Cape Cod vs. Cape Coral
I split my time between Cape Cod, Massachusetts and Cape Coral, Florida. Although I'm always living on “the Cape,” the two places are very different.
I'm a New Englander. If you're from New England, I don't have to explain; you already understand. If you're not from New England, let me just say that we're private. The Lovely Louise and I have lived in our home on Cape Cod for over six years. I don't know any of my neighbors, and that's actually just fine with me. No one just stops in for coffee or to borrow any tools or to ask me to help with some project they're doing.
Cape Coral is different. We live in a great neighborhood, and we've met all of the neighbors—actually, Louise met them and I got introduced because they thought I was just some fictional person she had made up.
We're particularly friendly with our neighbors across the street, John and Linda. Louise and Linda have become best buddies, and Louise thinks nothing of saying, “I'm going to pop over to Linda's and see how she is.” This little “pop over” can last for hours. Once in a while, John will come over to our house just to say hello and chat. It still surprises me, because I just can't bring myself to do that. I don't even visit my mother without calling first to make sure it's convenient.
Every evening in Cape Coral, the neighbors gather in the street outside our house to go for their evening walk. Louise actually counts down the minutes until she can join them. I don't go. Not only do I not like walking, but they always walk during cocktail hour. Six o'clock at night is time for drinking, not walking. Besides, they don't really walk; they sort of saunter. Some of them bring their little dogs with them, and they have to stop every ten feet for the dogs to do their business or because the dogs have smelled something. A walk around our block, which would normally take about five minutes, becomes a twenty- to thirty-minute event while they discuss the events of the day. Not my thing.

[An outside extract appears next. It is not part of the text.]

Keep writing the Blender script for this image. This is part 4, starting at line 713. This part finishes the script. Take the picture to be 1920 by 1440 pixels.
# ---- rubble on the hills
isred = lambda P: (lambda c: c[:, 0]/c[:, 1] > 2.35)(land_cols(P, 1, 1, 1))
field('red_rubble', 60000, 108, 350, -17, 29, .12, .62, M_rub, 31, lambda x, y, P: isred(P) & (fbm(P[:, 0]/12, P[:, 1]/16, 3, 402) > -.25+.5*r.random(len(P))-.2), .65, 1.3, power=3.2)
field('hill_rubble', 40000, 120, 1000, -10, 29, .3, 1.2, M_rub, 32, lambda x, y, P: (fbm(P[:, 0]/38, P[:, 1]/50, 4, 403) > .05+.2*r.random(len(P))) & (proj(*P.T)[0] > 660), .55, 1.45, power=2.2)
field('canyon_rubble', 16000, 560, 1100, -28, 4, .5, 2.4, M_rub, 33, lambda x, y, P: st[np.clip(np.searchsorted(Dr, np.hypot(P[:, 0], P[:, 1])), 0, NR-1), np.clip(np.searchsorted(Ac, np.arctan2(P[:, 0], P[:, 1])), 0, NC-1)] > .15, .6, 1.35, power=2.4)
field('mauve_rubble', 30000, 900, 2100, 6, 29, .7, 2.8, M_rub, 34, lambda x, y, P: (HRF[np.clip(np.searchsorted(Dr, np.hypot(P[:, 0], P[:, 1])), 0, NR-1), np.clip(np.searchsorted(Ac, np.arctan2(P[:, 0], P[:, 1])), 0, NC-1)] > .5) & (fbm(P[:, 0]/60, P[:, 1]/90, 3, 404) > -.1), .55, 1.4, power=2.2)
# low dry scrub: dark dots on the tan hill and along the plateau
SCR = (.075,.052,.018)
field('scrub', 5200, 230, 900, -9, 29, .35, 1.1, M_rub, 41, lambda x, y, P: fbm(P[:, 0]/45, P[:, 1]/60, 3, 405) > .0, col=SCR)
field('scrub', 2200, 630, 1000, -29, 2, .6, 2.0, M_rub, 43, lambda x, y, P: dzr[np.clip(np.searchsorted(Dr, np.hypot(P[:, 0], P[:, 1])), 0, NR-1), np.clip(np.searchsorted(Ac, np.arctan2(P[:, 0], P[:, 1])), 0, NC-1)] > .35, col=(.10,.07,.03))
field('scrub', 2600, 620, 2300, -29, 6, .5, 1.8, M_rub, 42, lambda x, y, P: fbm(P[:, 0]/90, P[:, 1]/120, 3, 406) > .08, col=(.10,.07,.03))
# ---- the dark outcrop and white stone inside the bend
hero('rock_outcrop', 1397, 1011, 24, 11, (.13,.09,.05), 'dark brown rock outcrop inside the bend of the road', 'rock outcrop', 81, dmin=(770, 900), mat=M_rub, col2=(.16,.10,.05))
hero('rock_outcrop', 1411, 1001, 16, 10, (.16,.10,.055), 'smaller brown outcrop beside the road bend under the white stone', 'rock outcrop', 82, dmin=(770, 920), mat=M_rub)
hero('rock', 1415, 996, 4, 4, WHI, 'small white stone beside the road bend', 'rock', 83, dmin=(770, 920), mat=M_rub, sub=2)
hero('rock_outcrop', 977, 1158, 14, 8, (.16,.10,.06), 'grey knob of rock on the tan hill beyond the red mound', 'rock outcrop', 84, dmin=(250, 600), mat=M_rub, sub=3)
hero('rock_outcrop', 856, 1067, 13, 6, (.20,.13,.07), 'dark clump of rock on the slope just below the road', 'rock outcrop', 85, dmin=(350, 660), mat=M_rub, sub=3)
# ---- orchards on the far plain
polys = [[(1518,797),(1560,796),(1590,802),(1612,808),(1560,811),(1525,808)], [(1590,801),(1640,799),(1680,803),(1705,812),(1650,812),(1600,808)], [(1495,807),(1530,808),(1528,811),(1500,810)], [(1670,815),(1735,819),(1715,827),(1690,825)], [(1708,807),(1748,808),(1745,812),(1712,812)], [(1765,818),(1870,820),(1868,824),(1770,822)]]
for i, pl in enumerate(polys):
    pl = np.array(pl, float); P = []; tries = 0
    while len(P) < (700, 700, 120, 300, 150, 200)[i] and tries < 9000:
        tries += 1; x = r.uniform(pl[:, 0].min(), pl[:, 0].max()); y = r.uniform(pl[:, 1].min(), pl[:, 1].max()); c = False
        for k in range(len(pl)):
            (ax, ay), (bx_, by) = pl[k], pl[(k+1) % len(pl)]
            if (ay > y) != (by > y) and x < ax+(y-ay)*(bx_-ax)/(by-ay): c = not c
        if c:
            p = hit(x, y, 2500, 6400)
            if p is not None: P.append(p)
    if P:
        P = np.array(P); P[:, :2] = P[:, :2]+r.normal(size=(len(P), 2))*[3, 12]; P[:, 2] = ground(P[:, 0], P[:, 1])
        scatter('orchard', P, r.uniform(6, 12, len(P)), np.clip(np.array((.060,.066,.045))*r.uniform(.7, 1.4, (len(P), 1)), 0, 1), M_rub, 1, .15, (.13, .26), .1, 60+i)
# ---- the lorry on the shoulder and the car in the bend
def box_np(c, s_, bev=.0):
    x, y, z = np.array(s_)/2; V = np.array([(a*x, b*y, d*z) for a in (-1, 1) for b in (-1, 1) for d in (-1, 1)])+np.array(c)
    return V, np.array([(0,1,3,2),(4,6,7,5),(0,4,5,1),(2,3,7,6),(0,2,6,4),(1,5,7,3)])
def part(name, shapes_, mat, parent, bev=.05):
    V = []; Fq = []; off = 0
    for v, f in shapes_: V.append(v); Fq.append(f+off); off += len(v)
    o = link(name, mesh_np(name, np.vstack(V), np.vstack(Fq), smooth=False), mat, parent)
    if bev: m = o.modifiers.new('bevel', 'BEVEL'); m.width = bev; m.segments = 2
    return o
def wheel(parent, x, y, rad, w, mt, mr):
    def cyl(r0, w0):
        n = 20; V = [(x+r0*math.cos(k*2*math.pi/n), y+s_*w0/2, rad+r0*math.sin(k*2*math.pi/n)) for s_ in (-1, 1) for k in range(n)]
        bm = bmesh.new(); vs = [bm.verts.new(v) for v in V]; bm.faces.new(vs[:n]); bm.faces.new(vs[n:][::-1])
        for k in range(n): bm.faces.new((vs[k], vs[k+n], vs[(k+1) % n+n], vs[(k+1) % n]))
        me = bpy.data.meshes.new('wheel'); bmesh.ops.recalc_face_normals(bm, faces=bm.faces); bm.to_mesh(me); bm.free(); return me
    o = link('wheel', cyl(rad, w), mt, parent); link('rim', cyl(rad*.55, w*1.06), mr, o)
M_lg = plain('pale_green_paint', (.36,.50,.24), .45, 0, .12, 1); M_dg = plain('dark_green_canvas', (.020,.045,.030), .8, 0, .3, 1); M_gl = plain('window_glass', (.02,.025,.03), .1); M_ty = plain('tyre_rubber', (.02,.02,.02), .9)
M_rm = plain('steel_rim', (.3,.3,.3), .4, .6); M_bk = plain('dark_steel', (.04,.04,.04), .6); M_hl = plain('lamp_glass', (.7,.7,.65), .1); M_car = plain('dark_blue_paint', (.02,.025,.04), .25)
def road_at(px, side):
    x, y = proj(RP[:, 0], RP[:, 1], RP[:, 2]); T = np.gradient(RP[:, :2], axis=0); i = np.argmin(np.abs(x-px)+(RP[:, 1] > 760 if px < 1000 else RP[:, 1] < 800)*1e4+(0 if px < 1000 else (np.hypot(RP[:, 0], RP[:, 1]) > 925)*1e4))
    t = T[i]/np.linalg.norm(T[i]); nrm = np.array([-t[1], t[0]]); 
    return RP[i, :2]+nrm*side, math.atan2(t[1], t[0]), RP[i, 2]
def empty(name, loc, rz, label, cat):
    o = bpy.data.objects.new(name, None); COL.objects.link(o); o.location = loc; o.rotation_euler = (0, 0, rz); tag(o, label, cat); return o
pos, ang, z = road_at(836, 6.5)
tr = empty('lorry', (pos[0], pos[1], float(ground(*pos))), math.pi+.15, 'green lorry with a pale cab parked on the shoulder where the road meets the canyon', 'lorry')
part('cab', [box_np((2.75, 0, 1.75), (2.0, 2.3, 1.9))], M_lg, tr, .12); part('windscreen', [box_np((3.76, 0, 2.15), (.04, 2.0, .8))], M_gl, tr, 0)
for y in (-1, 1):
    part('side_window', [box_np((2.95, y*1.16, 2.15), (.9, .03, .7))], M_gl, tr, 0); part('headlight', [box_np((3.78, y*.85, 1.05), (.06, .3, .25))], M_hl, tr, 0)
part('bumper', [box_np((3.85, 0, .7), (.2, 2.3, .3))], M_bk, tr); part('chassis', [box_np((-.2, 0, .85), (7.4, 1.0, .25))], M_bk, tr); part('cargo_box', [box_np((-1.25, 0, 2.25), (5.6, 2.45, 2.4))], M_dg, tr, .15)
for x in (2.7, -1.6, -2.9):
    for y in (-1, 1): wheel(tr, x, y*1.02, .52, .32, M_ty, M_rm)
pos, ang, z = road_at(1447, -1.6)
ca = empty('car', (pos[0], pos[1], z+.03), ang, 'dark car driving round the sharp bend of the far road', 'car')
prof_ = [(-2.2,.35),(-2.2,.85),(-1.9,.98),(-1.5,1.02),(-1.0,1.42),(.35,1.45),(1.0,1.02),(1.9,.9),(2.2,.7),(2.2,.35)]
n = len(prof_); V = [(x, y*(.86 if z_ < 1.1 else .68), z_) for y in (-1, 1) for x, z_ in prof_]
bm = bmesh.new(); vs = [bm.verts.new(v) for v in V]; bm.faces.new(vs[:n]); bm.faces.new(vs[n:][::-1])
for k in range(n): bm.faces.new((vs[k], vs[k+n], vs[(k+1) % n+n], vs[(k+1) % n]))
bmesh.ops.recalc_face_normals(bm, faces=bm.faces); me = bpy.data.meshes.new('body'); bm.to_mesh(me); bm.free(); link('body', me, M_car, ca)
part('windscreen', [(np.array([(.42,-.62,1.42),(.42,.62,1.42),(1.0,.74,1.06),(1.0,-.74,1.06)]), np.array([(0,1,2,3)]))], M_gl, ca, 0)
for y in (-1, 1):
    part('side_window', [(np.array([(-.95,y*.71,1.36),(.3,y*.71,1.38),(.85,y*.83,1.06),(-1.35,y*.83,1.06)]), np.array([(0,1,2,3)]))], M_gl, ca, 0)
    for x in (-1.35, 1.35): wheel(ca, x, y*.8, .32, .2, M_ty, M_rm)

We have lots of very nice restaurants on Cape Cod, but it seems like they all have the same menu: fried seafood and simple steaks. In Cape Coral, however, there are different restaurants everywhere. There's a Cuban restaurant we love for breakfast, where two people can get a full breakfast and get out of there for just over ten bucks. We have Peruvian, German, Polish, Vietnamese, Thai, and—possibly our favorite—a place called the Lobster Lady where they serve … wait for it … New England seafood. It's not really like the food on Cape Cod but, for Florida, it's pretty good.
Shopping is different as well. On Cape Cod, shopping is concentrated in specific areas. In Cape Coral and nearby Ft. Myers, there are stores and malls all over the place. Shopping is big-time in Florida, and we have everything you can imagine.
The one thing I really haven't gotten used to is the people. People in New England are properly reserved and it can take years to get to know them. In Florida everyone is so damn friendly, and I don't trust it. I think they want something from me. I don't know what it is, but when everyone tries to make friends with me I think they must have serious and deeply rooted psychological problems, and I'm worried it may be contagious.